* Items listed in a dataset:
** BEGIN **
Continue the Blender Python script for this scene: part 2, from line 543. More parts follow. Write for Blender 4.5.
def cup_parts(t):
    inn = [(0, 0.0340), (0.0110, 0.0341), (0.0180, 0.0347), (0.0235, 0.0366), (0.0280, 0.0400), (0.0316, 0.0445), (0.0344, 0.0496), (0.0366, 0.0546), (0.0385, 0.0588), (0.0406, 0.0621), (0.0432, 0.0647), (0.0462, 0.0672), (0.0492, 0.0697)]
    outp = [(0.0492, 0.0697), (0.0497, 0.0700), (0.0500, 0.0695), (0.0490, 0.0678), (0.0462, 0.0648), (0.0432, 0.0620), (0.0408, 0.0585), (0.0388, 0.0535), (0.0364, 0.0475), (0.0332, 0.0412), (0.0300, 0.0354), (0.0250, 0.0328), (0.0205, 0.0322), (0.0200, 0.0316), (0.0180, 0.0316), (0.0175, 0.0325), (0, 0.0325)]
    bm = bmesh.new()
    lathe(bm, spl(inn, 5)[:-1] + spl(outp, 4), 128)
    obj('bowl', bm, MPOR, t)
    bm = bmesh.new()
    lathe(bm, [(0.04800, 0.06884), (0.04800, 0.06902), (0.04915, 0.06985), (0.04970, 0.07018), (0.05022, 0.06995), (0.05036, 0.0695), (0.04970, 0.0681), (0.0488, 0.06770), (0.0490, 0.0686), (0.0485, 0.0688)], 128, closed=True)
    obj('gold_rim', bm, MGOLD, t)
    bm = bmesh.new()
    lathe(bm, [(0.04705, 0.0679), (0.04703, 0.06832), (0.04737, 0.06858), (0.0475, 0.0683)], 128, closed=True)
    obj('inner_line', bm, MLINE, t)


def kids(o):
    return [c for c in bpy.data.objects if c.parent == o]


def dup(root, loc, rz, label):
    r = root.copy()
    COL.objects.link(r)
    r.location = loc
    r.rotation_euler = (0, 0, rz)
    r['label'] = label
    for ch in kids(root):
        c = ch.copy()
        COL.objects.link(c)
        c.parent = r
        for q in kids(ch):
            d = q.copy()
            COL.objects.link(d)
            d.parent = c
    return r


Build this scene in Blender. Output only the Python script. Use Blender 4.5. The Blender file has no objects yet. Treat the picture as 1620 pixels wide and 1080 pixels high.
** END **
* Request:
Exactly reproduce the material above.

* The answer:
Continue the Blender Python script for this scene: part 2, from line 543. More parts follow. Write for Blender 4.5.
def cup_parts(t):
    inn = [(0, 0.0340), (0.0110, 0.0341), (0.0180, 0.0347), (0.0235, 0.0366), (0.0280, 0.0400), (0.0316, 0.0445), (0.0344, 0.0496), (0.0366, 0.0546), (0.0385, 0.0588), (0.0406, 0.0621), (0.0432, 0.0647), (0.0462, 0.0672), (0.0492, 0.0697)]
    outp = [(0.0492, 0.0697), (0.0497, 0.0700), (0.0500, 0.0695), (0.0490, 0.0678), (0.0462, 0.0648), (0.0432, 0.0620), (0.0408, 0.0585), (0.0388, 0.0535), (0.0364, 0.0475), (0.0332, 0.0412), (0.0300, 0.0354), (0.0250, 0.0328), (0.0205, 0.0322), (0.0200, 0.0316), (0.0180, 0.0316), (0.0175, 0.0325), (0, 0.0325)]
    bm = bmesh.new()
    lathe(bm, spl(inn, 5)[:-1] + spl(outp, 4), 128)
    obj('bowl', bm, MPOR, t)
    bm = bmesh.new()
    lathe(bm, [(0.04800, 0.06884), (0.04800, 0.06902), (0.04915, 0.06985), (0.04970, 0.07018), (0.05022, 0.06995), (0.05036, 0.0695), (0.04970, 0.0681), (0.0488, 0.06770), (0.0490, 0.0686), (0.0485, 0.0688)], 128, closed=True)
    obj('gold_rim', bm, MGOLD, t)
    bm = bmesh.new()
    lathe(bm, [(0.04705, 0.0679), (0.04703, 0.06832), (0.04737, 0.06858), (0.0475, 0.0683)], 128, closed=True)
    obj('inner_line', bm, MLINE, t)


def kids(o):
    return [c for c in bpy.data.objects if c.parent == o]


def dup(root, loc, rz, label):
    r = root.copy()
    COL.objects.link(r)
    r.location = loc
    r.rotation_euler = (0, 0, rz)
    r['label'] = label
    for ch in kids(root):
        c = ch.copy()
        COL.objects.link(c)
        c.parent = r
        for q in kids(ch):
            d = q.copy()
            COL.objects.link(d)
            d.parent = c
    return r


Build this scene in Blender. Output only the Python script. Use Blender 4.5. The Blender file has no objects yet. Treat the picture as 1620 pixels wide and 1080 pixels high.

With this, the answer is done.